Under the treaty agreed upon Friday and scheduled to be signed by U.S. President Barack Obama and his Russian counterpart Dmitri Medvedev on April 8 in Prague, the two largest nuclear powers are to each reduce their number of deployed strategic nuclear warheads from 2,200 to 1,550 and place restrictions on missiles and launchers.
President Obama said the other day, is that what new START shows everyone is that both the United States and Russia take our NPT commitments very, very seriously,” said Ellen Tauscher, undersecretary of state for arms control and international security, at a press briefing at the State Department. “And the more that we make the NPT the cornerstone of the nonproliferation
strategy of the world, the more it calls out people like North Korea and Iran, and the more we can bring people together in a kind of big-tent environment to agree on the NPT principles.”

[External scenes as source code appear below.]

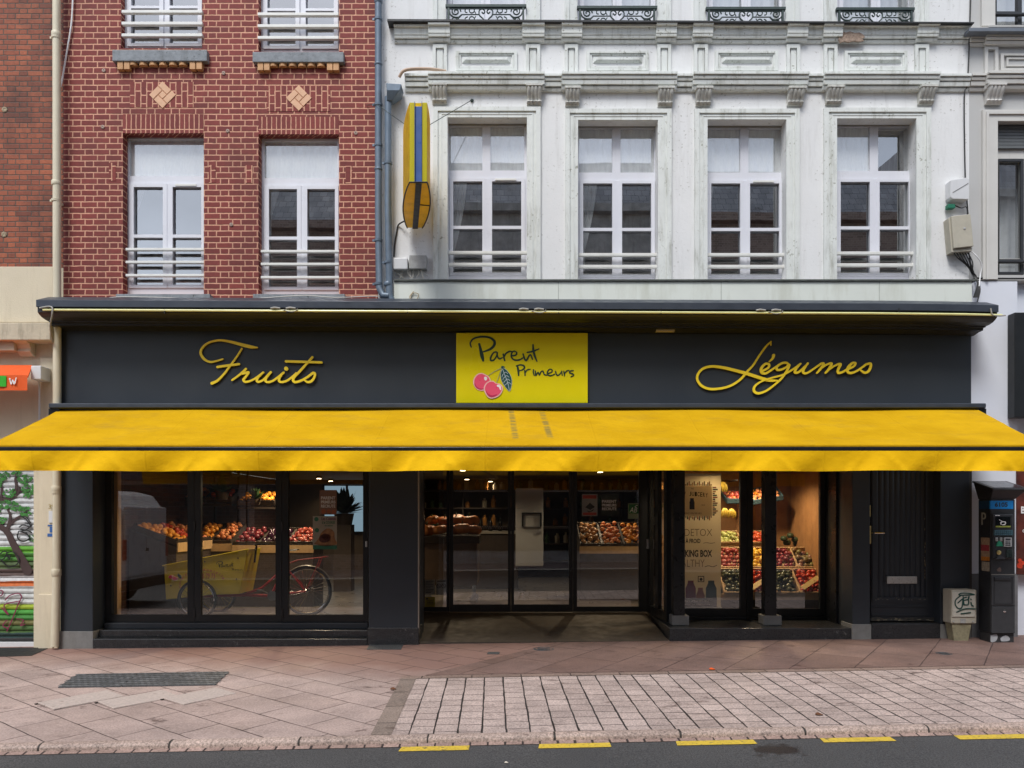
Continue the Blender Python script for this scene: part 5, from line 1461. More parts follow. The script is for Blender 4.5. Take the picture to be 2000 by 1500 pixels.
def cherries(parent, mp, Y, wk, vein=True):
    """two pink cherries with pale outlines, stalks and one dark leaf: flat cut-outs a millimetre apart"""
    h2 = smooth_poly([(600, 745), (640, 775), (690, 785), (728, 830), (722, 890), (680, 950), (610, 985), (540, 985), (490, 930), (463, 850), (490, 780), (545, 745)])
    c1 = smooth_poly([(440, 632), (500, 660), (540, 690), (560, 740), (540, 800), (500, 860), (440, 882), (375, 865), (330, 815), (315, 755), (335, 690), (385, 642)])
    def shrink(p, k_):
        cx = sum(a for a, b in p) / len(p); cy = sum(b for a, b in p) / len(p)
        return [(cx + (a - cx) * k_, cy + (b - cy) * k_) for a, b in p]
    st = MB()
    st.stroke([(515, 680), (600, 620), (712, 562)], [7 * wk, 8 * wk, 9 * wk], mp, Y, 0.003)
    st.stroke([(640, 768), (672, 680), (715, 570)], [7 * wk, 8 * wk, 9 * wk], mp, Y - 0.002, 0.003)
    st.build('stalk', M('grey_green_stalk', (0.38, 0.40, 0.20), 0.5), parent)
    st = MB(); st.poly(smooth_poly([(712, 535), (740, 540), (760, 552), (735, 562), (730, 575), (705, 560)], 3), mp, Y - 0.005, 0.003)
    st.build('twig', m_leafteal, parent)
    o = MB(); o.poly(c1, mp, Y - 0.003, 0.003); o.build('cherry_outline', m_palepink, parent)
    o = MB(); o.poly(shrink(c1, 0.87), mp, Y - 0.004, 0.003); o.build('cherry', m_pink, parent)
    o = MB(); o.poly(smooth_poly([(335, 760), (365, 820), (420, 850), (480, 845), (430, 868), (370, 850), (335, 805)]), mp, Y - 0.005, 0.003); o.build('cherry_shade', m_pinkdark, parent)
    o = MB(); o.poly(h2, mp, Y - 0.006, 0.003); o.build('cherry_outline', m_palepink, parent)
    o = MB(); o.poly(shrink(h2, 0.88), mp, Y - 0.007, 0.003); o.build('cherry', m_pink, parent)
    o = MB(); o.poly(smooth_poly([(488, 850), (510, 905), (570, 945), (650, 930), (600, 968), (545, 966), (505, 925)]), mp, Y - 0.008, 0.003); o.build('cherry_shade', m_pinkdark, parent)
    o = MB()
    o.poly(smooth_poly([(645, 805), (670, 795), (700, 815), (705, 865), (690, 872), (675, 835), (650, 825)], 3), mp, Y - 0.009, 0.003)
    o.poly(smooth_poly([(470, 690), (492, 685), (512, 705), (500, 735), (482, 738), (468, 712)], 3), mp, Y - 0.0055, 0.003)
    o.build('highlight', m_whitepaint, parent)
    L = [(735, 565), (775, 590), (825, 650), (850, 715), (850, 790), (822, 880), (765, 825), (720, 755), (700, 690), (708, 620)]
    o = MB(); o.poly(smooth_poly(shrink(L, 1.05), 4), mp, Y - 0.003, 0.003); o.build('leaf_outline', m_veins, parent)
    o = MB(); o.poly(smooth_poly(L, 4), mp, Y - 0.004, 0.003); o.build('leaf', m_leafteal, parent)
    if vein:
        o = MB()
        vs = [[(728, 580), (760, 670), (795, 760), (820, 870)]] + [[(745 + 13 * i, 630 + 48 * i), (775 + 14 * i, 625 + 48 * i), (800 + 14 * i, 645 + 48 * i)] for i in range(4)] + [[(748 + 13 * i, 640 + 48 * i), (728 + 12 * i, 660 + 46 * i), (716 + 14 * i, 690 + 40 * i)] for i in range(4)]
        for i, p in enumerate(vs): o.stroke(p, 6 * wk, mp, Y - 0.006 - i * 0.0003, 0.002, creep=0.001)
        o.build('leaf_vein', m_veins, parent)
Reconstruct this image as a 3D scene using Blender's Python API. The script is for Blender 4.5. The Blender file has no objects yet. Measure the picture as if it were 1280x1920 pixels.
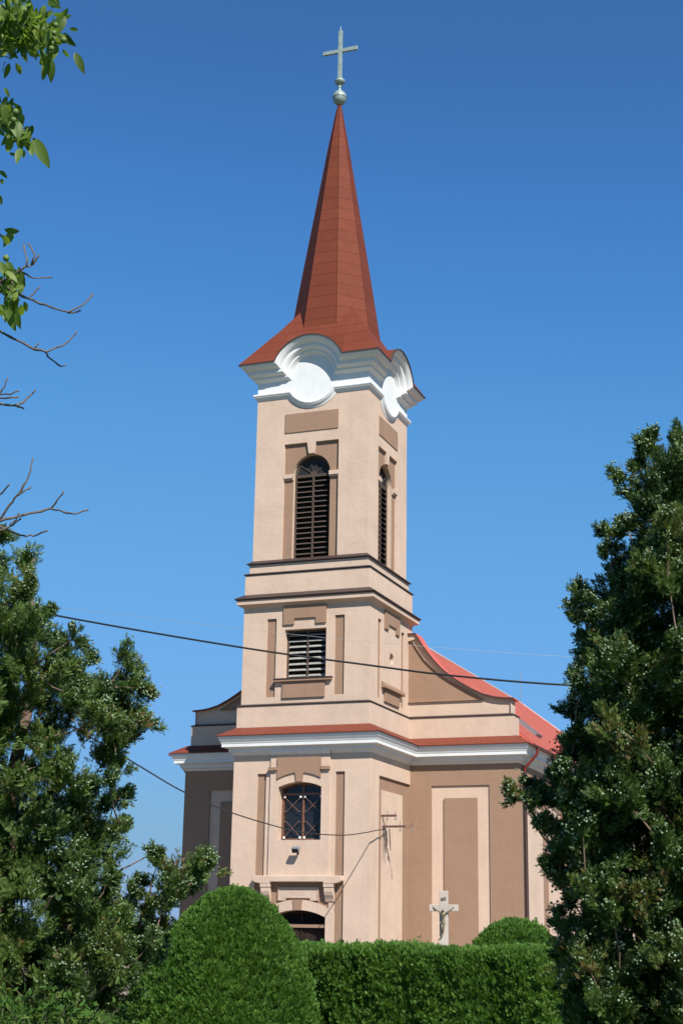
import bpy, bmesh, math, random
import numpy as np
from mathutils import Vector, Matrix
from mathutils.geometry import tessellate_polygon

rng = np.random.default_rng(7)
random.seed(7)
R_ = math.radians
scene = bpy.context.scene
col = scene.collection

# ------------------------------------------------------------------ camera
CAM = np.array([19.50875, -49.94585, 1.65])
RT = np.array([0.9352366, 0.35368939, 0.01537294])
UP = np.array([0.08268464, -0.26044763, 0.96194089])
FW = np.array([-0.34423213, 0.89837122, 0.27282483])
FPX = 2803.49                      # focal length in pixels of the 1280 x 1920 photograph
cam_d = bpy.data.cameras.new('camera')
cam = bpy.data.objects.new('camera', cam_d)
col.objects.link(cam)
cam_d.sensor_fit = 'VERTICAL'
cam_d.sensor_height = 24.0
cam_d.lens = FPX / 1920 * 24.0
cam_d.clip_end = 5000
m3 = Matrix((RT, UP, -FW)).transposed()
cam.matrix_world = Matrix.Translation(CAM) @ m3.to_4x4()
scene.camera = cam

# ------------------------------------------------------------------ sky, sun, exposure
SUN_AZ, SUN_EL = 46.0, 45.0        # azimuth from the front (-Y) towards the right (+X)
sa, se = R_(SUN_AZ), R_(SUN_EL)
to_sun = Vector((math.sin(sa) * math.cos(se), -math.cos(sa) * math.cos(se), math.sin(se)))
world = bpy.data.worlds.new('World')
scene.world = world
world.use_nodes = True
wn = world.node_tree.nodes
sky = wn.new('ShaderNodeTexSky')
sky.sky_type = 'NISHITA'
sky.sun_disc = False
sky.sun_elevation = se
sky.sun_rotation = math.atan2(to_sun.x, to_sun.y)
sky.altitude = 300
sky.air_density = 0.7
sky.dust_density = 0.0
sky.ozone_density = 2.0
bg = wn['Background']
bg.inputs['Strength'].default_value = 0.05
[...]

The most recent Nuclear Nonproliferation Treaty review conference, held in May 2005, failed to reach an agreement and saw major differences between the U.S. and many countries which complained of a lack of serious disarmament efforts by nuclear powers. The meetings are held every five years.
The next NPT review session is scheduled to be held in New York in May, and it is speculated that non-weapons states will be looking for strong commitments from nuclear powers that they will slash their arsenals.
Both North Korea and Iran have been defiant in their stance toward their nuclear dismantlement.
North Korea walked away from the six-party nuclear talks on its denuclearization in response to the U.N. sanctions imposed on the country for its second nuclear test on May 25 last year.
The communist state has said that it will not return to the talks until the United States and other involved parties agree to discuss a peace treaty to officially end the Korean War (1950-1953), which ended with an armistice. It has also demanded the lifting of the U.N. sanctions.
After being signed by the Presidents, the new treaty will need ratification by the U.S. Senate and Russian Duma to become binding.